### Set task
Wherever the string "scene" appears in a line, extract that line.

### Raw records
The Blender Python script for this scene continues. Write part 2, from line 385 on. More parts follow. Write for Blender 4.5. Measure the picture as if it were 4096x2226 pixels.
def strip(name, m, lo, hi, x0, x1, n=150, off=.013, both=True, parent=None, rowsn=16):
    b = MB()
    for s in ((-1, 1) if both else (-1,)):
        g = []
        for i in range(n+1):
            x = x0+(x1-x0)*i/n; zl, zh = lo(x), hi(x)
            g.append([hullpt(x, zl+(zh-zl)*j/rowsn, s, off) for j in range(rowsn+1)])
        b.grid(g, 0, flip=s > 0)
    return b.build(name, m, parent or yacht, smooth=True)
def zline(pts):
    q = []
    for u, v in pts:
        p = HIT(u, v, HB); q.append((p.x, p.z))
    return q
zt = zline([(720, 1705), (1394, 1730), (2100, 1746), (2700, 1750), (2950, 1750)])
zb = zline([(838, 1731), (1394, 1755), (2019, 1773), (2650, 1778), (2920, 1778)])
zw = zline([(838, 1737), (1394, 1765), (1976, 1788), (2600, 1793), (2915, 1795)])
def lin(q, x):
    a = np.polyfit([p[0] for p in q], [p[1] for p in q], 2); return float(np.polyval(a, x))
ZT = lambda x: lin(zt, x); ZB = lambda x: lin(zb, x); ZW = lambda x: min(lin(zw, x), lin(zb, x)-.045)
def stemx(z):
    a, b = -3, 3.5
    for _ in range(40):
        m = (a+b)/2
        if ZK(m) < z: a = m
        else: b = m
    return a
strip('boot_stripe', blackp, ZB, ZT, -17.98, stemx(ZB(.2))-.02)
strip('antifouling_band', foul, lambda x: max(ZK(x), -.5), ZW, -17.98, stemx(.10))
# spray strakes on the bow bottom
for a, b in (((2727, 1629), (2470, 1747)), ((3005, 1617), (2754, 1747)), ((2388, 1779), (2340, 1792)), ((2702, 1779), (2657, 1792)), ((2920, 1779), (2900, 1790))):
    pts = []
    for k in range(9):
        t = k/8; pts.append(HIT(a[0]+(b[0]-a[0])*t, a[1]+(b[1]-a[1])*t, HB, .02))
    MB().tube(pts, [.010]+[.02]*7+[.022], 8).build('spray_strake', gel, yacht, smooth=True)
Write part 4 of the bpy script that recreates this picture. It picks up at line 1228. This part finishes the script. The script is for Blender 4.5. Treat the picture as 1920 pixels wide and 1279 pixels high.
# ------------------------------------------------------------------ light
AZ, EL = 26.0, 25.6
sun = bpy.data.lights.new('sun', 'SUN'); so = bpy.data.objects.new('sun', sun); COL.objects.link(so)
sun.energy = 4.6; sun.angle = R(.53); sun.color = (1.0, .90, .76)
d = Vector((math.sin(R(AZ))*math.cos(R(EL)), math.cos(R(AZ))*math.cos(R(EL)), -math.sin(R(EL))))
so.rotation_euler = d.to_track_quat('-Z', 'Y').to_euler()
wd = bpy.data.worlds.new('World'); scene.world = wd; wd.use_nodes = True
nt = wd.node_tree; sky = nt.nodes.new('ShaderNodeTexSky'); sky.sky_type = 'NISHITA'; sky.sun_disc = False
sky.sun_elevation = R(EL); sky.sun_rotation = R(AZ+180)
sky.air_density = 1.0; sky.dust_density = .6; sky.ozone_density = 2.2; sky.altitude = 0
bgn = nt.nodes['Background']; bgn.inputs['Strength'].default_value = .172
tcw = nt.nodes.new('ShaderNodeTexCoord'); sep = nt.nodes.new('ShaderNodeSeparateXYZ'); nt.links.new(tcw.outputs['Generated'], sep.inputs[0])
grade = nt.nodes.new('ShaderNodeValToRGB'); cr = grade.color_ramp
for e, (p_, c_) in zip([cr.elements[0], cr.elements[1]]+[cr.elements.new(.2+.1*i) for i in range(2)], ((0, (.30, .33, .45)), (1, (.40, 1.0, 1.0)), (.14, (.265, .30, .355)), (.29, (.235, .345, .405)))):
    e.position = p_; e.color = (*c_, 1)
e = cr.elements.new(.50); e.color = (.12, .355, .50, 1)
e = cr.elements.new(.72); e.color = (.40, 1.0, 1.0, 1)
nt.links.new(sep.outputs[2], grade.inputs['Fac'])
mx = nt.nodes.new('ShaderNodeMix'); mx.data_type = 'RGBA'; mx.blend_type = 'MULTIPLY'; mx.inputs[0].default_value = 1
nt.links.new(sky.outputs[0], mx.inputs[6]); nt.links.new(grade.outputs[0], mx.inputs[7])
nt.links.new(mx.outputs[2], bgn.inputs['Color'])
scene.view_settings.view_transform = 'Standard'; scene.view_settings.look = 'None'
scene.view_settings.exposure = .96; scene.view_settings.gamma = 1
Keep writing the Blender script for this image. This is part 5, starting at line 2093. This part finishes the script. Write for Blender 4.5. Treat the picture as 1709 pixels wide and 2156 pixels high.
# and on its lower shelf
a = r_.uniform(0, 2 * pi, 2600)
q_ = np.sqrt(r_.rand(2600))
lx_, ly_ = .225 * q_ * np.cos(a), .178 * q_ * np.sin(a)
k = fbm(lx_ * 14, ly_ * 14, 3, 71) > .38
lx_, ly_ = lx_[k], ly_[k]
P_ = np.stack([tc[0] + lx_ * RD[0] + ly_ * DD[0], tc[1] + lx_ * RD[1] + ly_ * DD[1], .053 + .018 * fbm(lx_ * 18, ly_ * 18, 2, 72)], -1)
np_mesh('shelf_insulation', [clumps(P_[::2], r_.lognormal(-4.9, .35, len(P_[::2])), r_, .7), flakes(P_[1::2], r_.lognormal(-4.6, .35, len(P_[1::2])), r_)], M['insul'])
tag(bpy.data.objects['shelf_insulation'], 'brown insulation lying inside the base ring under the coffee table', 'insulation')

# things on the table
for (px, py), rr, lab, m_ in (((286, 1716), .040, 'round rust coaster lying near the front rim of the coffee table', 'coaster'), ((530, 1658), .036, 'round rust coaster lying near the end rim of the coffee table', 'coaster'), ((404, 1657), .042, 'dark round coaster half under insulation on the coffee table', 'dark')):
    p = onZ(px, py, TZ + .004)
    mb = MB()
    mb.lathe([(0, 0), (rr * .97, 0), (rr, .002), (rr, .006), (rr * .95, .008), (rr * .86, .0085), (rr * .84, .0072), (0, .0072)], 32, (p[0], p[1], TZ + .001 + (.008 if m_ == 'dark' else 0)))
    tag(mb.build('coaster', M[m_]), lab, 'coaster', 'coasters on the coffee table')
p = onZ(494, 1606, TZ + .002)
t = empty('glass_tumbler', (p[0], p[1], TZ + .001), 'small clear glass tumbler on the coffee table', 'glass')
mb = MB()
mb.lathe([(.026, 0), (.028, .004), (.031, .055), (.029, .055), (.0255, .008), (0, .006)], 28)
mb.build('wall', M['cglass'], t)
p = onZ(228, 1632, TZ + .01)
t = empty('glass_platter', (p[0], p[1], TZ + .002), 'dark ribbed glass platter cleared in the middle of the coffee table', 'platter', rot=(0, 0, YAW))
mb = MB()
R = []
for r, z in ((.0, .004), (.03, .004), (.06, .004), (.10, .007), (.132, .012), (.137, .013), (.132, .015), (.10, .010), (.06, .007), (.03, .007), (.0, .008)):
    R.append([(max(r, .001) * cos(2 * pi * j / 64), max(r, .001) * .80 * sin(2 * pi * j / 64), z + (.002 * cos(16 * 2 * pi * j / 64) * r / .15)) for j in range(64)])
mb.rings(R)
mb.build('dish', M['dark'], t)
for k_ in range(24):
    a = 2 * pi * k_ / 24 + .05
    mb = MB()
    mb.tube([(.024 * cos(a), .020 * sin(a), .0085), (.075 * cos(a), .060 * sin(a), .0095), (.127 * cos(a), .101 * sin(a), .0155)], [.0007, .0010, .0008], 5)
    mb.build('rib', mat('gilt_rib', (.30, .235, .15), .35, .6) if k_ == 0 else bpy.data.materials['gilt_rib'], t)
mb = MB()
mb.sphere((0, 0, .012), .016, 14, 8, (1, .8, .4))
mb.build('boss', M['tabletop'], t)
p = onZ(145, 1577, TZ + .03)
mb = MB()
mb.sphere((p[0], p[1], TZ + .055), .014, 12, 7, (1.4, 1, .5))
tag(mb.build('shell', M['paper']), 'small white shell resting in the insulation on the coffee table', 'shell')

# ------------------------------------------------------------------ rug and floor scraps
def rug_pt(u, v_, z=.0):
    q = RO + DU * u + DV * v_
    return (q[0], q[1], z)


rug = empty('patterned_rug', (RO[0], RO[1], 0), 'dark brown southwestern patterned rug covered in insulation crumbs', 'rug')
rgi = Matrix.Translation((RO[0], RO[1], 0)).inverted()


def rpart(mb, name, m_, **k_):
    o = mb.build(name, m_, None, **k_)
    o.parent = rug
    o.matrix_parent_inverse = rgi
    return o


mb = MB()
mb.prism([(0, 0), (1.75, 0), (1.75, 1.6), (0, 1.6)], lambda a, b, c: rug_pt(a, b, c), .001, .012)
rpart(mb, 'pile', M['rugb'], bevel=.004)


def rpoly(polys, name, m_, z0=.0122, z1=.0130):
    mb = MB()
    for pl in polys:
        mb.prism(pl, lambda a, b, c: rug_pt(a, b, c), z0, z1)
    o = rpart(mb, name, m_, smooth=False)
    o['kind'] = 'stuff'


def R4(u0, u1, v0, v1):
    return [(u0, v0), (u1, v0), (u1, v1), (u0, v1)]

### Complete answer
The Blender Python script for this scene continues. Write part 2, from line 385 on. More parts follow. Write for Blender 4.5. Measure the picture as if it were 4096x2226 pixels.
wd = bpy.data.worlds.new('World'); scene.world = wd; wd.use_nodes = True
scene.view_settings.view_transform = 'Standard'; scene.view_settings.look = 'None'
scene.view_settings.exposure = .96; scene.view_settings.gamma = 1